_WORK TO COMPLETE_
All of the data should be output character for character, except the pictures.

_DATA SEGMENT_

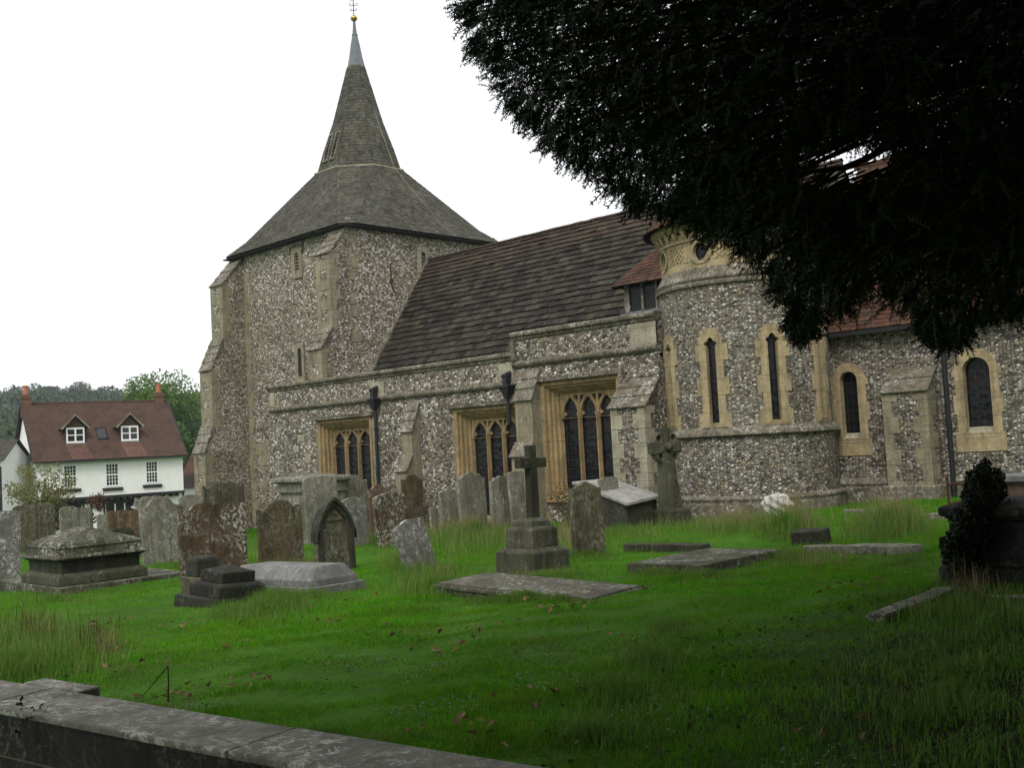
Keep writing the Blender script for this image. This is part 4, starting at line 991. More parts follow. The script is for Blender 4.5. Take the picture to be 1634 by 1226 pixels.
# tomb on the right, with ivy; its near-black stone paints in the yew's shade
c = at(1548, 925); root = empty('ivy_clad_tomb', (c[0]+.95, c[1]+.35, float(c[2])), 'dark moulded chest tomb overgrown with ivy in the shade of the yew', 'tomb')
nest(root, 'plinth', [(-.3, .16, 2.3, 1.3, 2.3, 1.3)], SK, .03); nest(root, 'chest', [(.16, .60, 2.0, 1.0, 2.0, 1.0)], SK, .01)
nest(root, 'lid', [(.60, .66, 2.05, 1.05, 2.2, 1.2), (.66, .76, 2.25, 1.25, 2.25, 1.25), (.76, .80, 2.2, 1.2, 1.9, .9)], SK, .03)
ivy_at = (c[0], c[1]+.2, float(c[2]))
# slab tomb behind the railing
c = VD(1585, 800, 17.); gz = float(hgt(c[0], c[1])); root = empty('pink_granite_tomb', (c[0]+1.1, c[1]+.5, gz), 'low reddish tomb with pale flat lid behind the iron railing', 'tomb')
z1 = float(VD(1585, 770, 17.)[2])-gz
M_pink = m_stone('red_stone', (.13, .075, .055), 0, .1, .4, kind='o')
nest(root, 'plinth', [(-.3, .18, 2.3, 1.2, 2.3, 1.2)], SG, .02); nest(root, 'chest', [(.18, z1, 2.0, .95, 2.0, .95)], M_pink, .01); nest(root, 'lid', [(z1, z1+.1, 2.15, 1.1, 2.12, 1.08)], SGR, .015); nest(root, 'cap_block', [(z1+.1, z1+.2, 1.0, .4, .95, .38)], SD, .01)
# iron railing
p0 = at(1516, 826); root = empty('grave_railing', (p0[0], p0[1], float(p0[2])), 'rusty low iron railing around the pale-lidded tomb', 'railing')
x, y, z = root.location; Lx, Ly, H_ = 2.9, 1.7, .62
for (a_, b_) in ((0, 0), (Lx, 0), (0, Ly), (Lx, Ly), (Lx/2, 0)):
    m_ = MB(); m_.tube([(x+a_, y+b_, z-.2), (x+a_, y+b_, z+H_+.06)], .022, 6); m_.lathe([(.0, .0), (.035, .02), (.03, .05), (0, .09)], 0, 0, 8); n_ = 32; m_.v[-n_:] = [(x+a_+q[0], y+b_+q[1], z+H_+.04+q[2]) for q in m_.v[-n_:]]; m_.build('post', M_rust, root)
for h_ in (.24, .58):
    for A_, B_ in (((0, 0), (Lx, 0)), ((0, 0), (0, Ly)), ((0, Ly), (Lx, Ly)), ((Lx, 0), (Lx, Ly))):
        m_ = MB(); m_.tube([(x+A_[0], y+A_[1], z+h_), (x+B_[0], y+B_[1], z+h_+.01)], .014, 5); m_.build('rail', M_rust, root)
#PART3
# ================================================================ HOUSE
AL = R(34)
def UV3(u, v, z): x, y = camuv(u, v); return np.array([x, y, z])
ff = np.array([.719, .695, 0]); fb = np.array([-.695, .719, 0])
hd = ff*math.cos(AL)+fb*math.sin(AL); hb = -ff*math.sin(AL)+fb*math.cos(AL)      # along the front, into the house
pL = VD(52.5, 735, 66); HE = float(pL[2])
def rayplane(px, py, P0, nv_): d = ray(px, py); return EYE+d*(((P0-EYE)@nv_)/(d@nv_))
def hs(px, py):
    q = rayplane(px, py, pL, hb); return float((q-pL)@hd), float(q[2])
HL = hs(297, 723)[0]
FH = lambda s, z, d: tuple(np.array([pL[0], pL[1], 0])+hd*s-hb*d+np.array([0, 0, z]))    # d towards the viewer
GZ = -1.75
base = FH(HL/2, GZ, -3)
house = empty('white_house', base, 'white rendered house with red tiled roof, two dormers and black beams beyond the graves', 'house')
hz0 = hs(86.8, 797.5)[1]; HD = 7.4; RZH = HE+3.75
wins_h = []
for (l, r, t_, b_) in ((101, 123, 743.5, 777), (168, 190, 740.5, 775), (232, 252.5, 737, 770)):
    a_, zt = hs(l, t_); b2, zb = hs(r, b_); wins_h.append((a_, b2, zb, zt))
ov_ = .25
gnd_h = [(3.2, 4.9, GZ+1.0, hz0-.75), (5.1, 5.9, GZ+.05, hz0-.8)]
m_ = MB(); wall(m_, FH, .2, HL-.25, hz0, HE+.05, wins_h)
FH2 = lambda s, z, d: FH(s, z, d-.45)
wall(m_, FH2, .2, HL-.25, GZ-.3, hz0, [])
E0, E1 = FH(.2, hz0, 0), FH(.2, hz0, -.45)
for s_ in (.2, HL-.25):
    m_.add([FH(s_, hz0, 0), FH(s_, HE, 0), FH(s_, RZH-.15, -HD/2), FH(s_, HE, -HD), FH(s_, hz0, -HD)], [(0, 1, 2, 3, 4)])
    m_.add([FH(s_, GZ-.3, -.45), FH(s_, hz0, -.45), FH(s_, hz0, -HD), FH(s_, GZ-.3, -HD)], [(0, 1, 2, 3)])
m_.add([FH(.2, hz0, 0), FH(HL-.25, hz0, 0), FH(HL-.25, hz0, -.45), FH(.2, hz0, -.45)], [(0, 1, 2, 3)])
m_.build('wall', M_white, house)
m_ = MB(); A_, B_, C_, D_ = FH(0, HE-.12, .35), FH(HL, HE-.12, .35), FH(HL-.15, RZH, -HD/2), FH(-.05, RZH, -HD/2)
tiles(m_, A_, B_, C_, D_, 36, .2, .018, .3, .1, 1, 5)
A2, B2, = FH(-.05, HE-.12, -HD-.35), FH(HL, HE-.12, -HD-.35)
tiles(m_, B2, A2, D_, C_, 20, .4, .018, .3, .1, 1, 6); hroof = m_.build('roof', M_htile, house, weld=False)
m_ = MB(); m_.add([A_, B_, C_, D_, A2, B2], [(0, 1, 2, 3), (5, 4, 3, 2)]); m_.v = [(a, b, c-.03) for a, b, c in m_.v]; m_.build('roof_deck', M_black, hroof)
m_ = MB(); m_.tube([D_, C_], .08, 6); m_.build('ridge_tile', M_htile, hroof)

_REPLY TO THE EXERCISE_
Keep writing the Blender script for this image. This is part 4, starting at line 991. More parts follow. The script is for Blender 4.5. Take the picture to be 1634 by 1226 pixels.
# tomb on the right, with ivy; its near-black stone paints in the yew's shade
c = at(1548, 925); root = empty('ivy_clad_tomb', (c[0]+.95, c[1]+.35, float(c[2])), 'dark moulded chest tomb overgrown with ivy in the shade of the yew', 'tomb')
nest(root, 'plinth', [(-.3, .16, 2.3, 1.3, 2.3, 1.3)], SK, .03); nest(root, 'chest', [(.16, .60, 2.0, 1.0, 2.0, 1.0)], SK, .01)
nest(root, 'lid', [(.60, .66, 2.05, 1.05, 2.2, 1.2), (.66, .76, 2.25, 1.25, 2.25, 1.25), (.76, .80, 2.2, 1.2, 1.9, .9)], SK, .03)
ivy_at = (c[0], c[1]+.2, float(c[2]))
# slab tomb behind the railing
c = VD(1585, 800, 17.); gz = float(hgt(c[0], c[1])); root = empty('pink_granite_tomb', (c[0]+1.1, c[1]+.5, gz), 'low reddish tomb with pale flat lid behind the iron railing', 'tomb')
z1 = float(VD(1585, 770, 17.)[2])-gz
M_pink = m_stone('red_stone', (.13, .075, .055), 0, .1, .4, kind='o')
nest(root, 'plinth', [(-.3, .18, 2.3, 1.2, 2.3, 1.2)], SG, .02); nest(root, 'chest', [(.18, z1, 2.0, .95, 2.0, .95)], M_pink, .01); nest(root, 'lid', [(z1, z1+.1, 2.15, 1.1, 2.12, 1.08)], SGR, .015); nest(root, 'cap_block', [(z1+.1, z1+.2, 1.0, .4, .95, .38)], SD, .01)
# iron railing
p0 = at(1516, 826); root = empty('grave_railing', (p0[0], p0[1], float(p0[2])), 'rusty low iron railing around the pale-lidded tomb', 'railing')
x, y, z = root.location; Lx, Ly, H_ = 2.9, 1.7, .62
for (a_, b_) in ((0, 0), (Lx, 0), (0, Ly), (Lx, Ly), (Lx/2, 0)):
    m_ = MB(); m_.tube([(x+a_, y+b_, z-.2), (x+a_, y+b_, z+H_+.06)], .022, 6); m_.lathe([(.0, .0), (.035, .02), (.03, .05), (0, .09)], 0, 0, 8); n_ = 32; m_.v[-n_:] = [(x+a_+q[0], y+b_+q[1], z+H_+.04+q[2]) for q in m_.v[-n_:]]; m_.build('post', M_rust, root)
for h_ in (.24, .58):
    for A_, B_ in (((0, 0), (Lx, 0)), ((0, 0), (0, Ly)), ((0, Ly), (Lx, Ly)), ((Lx, 0), (Lx, Ly))):
        m_ = MB(); m_.tube([(x+A_[0], y+A_[1], z+h_), (x+B_[0], y+B_[1], z+h_+.01)], .014, 5); m_.build('rail', M_rust, root)
#PART3
# ================================================================ HOUSE
AL = R(34)
def UV3(u, v, z): x, y = camuv(u, v); return np.array([x, y, z])
ff = np.array([.719, .695, 0]); fb = np.array([-.695, .719, 0])
hd = ff*math.cos(AL)+fb*math.sin(AL); hb = -ff*math.sin(AL)+fb*math.cos(AL)      # along the front, into the house
pL = VD(52.5, 735, 66); HE = float(pL[2])
def rayplane(px, py, P0, nv_): d = ray(px, py); return EYE+d*(((P0-EYE)@nv_)/(d@nv_))
def hs(px, py):
    q = rayplane(px, py, pL, hb); return float((q-pL)@hd), float(q[2])
HL = hs(297, 723)[0]
FH = lambda s, z, d: tuple(np.array([pL[0], pL[1], 0])+hd*s-hb*d+np.array([0, 0, z]))    # d towards the viewer
GZ = -1.75
base = FH(HL/2, GZ, -3)
house = empty('white_house', base, 'white rendered house with red tiled roof, two dormers and black beams beyond the graves', 'house')
hz0 = hs(86.8, 797.5)[1]; HD = 7.4; RZH = HE+3.75
wins_h = []
for (l, r, t_, b_) in ((101, 123, 743.5, 777), (168, 190, 740.5, 775), (232, 252.5, 737, 770)):
    a_, zt = hs(l, t_); b2, zb = hs(r, b_); wins_h.append((a_, b2, zb, zt))
ov_ = .25
gnd_h = [(3.2, 4.9, GZ+1.0, hz0-.75), (5.1, 5.9, GZ+.05, hz0-.8)]
m_ = MB(); wall(m_, FH, .2, HL-.25, hz0, HE+.05, wins_h)
FH2 = lambda s, z, d: FH(s, z, d-.45)
wall(m_, FH2, .2, HL-.25, GZ-.3, hz0, [])
E0, E1 = FH(.2, hz0, 0), FH(.2, hz0, -.45)
for s_ in (.2, HL-.25):
    m_.add([FH(s_, hz0, 0), FH(s_, HE, 0), FH(s_, RZH-.15, -HD/2), FH(s_, HE, -HD), FH(s_, hz0, -HD)], [(0, 1, 2, 3, 4)])
    m_.add([FH(s_, GZ-.3, -.45), FH(s_, hz0, -.45), FH(s_, hz0, -HD), FH(s_, GZ-.3, -HD)], [(0, 1, 2, 3)])
m_.add([FH(.2, hz0, 0), FH(HL-.25, hz0, 0), FH(HL-.25, hz0, -.45), FH(.2, hz0, -.45)], [(0, 1, 2, 3)])
m_.build('wall', M_white, house)
m_ = MB(); A_, B_, C_, D_ = FH(0, HE-.12, .35), FH(HL, HE-.12, .35), FH(HL-.15, RZH, -HD/2), FH(-.05, RZH, -HD/2)
tiles(m_, A_, B_, C_, D_, 36, .2, .018, .3, .1, 1, 5)
A2, B2, = FH(-.05, HE-.12, -HD-.35), FH(HL, HE-.12, -HD-.35)
tiles(m_, B2, A2, D_, C_, 20, .4, .018, .3, .1, 1, 6); hroof = m_.build('roof', M_htile, house, weld=False)
m_ = MB(); m_.add([A_, B_, C_, D_, A2, B2], [(0, 1, 2, 3), (5, 4, 3, 2)]); m_.v = [(a, b, c-.03) for a, b, c in m_.v]; m_.build('roof_deck', M_black, hroof)
m_ = MB(); m_.tube([D_, C_], .08, 6); m_.build('ridge_tile', M_htile, hroof)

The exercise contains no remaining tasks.